Terrestrial planets reaching the 3:2 spin-orbit resonance

How terrestrial planets traverse spin-orbit resonances: A camel goes through a needle's eye
http://arxiv.org/abs/1110.2658

Quote :

The dynamical evolution of terrestrial planets resembling Mercury in the vicinity of spin-orbit resonances is investigated using comprehensive harmonic expansions of the tidal torque with accurate expressions for the frequency-dependent quality factors and Love numbers. The torque equations are integrated numerically with a small step in time, taking into account the oscillating triaxial torque components but neglecting the layered structure of the planet and assuming a zero obliquity. We find that a Mercury-like planet with its current value of orbital eccentricity (0.2056) is always captured in the 3:2 resonance, and invariably traverses all higher resonances. The circumstances of a resonance passage are remarkable, in that it happens very quickly, in a sudden lunge. Considering the phase space parameters at the times of periastron, a Mercury-like planet can traverse the resonance only if its angle with respect to the star is close to $\pm\pi/2$, i.e., if the planet is positioned sidewise, with the longest axis almost perpendicular to the star direction.
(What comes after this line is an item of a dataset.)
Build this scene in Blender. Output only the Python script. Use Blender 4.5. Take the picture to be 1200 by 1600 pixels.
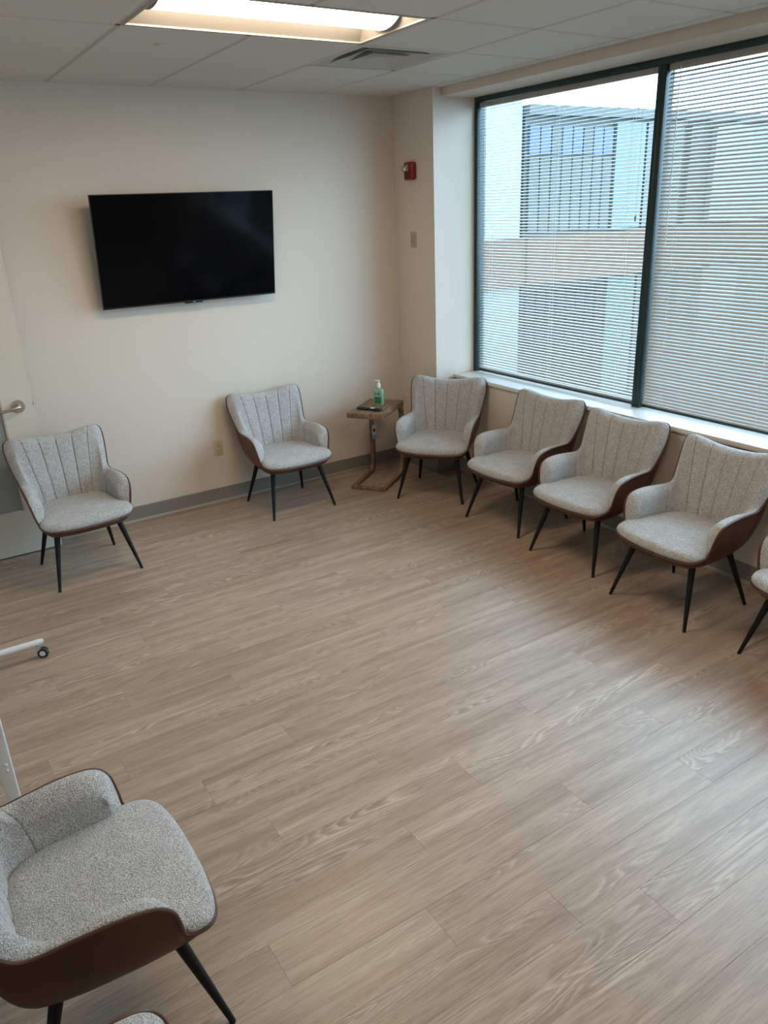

The range of spin rates and phase angles, for which an immediate passage is triggered, is very narrow, and yet, the test planet never fails to align itself into this state of unstable equilibrium before it traverses the resonance. A qualitative explanation to this peculiar dynamical process is given.

I realise this takes Mercury as the prototypical terrestrial but this has applications to planets in general. So I've put it in the extrasolar mechanics area.